Soldi in più dati a cittadini che provengono dall’estero è qualcosa di meno che viene dato ai nostri cittadini:i ragazzi esteri avranno tempo a 18 anni per chiedere la cittadinanza dimostrando che si sono integrati, che parlano bene la nostra lingua e le nostre leggi.

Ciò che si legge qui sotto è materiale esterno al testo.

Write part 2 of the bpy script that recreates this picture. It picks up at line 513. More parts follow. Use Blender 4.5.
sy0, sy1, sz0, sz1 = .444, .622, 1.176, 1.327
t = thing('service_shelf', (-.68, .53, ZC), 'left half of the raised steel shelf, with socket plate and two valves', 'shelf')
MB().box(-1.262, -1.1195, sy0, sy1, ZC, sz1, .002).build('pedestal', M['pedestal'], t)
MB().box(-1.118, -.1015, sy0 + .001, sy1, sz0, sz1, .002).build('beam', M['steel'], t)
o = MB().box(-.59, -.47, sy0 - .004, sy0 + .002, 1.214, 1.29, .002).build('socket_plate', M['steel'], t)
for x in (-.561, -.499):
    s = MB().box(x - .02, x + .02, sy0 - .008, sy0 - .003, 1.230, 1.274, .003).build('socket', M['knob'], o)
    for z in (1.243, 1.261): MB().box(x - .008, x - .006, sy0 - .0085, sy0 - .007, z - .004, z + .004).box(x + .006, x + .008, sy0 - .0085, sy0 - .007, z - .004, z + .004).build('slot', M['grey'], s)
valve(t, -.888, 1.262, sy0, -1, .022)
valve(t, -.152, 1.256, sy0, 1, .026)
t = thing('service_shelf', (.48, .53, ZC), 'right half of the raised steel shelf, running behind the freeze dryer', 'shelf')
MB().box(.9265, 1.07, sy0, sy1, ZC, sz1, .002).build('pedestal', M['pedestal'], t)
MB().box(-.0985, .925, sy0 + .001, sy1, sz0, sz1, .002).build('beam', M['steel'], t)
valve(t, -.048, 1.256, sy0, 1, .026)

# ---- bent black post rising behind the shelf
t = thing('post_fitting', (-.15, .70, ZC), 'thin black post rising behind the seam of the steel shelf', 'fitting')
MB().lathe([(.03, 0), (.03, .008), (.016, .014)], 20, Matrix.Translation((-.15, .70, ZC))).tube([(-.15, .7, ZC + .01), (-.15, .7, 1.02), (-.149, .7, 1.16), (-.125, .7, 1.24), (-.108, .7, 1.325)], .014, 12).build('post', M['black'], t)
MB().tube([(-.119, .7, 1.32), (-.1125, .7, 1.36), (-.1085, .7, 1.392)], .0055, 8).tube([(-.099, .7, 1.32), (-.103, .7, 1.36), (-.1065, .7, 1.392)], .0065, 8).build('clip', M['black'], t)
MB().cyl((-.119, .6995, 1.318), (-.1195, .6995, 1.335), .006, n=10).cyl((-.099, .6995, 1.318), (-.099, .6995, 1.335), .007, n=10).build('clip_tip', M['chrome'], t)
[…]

Farsi prendere dalla emotività per un “bimbo” che nasce da noi e non prende la cittadinanza subito non è un dramma ma rappresenta solo un costo aggiuntivo per noi e questo non ce lo possiamo più permettere: dobbiamo aiutare i nostri cittadini e prestare maggiore attenzione a loro
Caro Carlo, prima di risponderti permettimi di ringraziarti per l’attenzione con cui hai letto il mio articolo e per la possibilità di dibattito che stai offrendo. Rispetto la tua opinione ma, onestamente, non posso condividerla, così cercherò in breve di esporne le motivazioni. Innanzitutto non penso che il copia-e-incolla che proponi sia la scelta più giusta da adottare: tra il nostro Paese e quelli scandinavi esiste un fiume con un letto molto largo, fatto per lo più di diversa storia e identità. Noi discendiamo da una cultura, quella romana, che ci segna in modo pregnante. Basti pensare solo alle disposizioni emanate da Caracalla nel 212 che concedevano la cittadinanza romana a tutte le popolazioni abitanti entro i confini dell’Impero, mentre loro, gli scandinavi, erano “barbari”, legati ancora ad un predominante concetto esclusivo di clan, famiglie o poco più. Inoltre non esiste, a mio parere, motivo per cui non dovrebbero esser cittadini italiani i bambini in oggetto, dato che vanno a scuola con i nostri figli, si curano dagli stessi dottori, vivono i nostri stessi problemi, pagano le stesse tasse alla stessa istituzione. Più che arrampicarci su fascinosi esempi, cerchiamo di creare, su modello newyorkese, una “Big Apple” capace di fornire a tutti le medesime opportunità di vita. In una società globale come quella in cui viviamo appellarsi ancora ad un confine tracciato con un legnetto che divide persone altrimenti simili risulta essere un po’ un controsenso.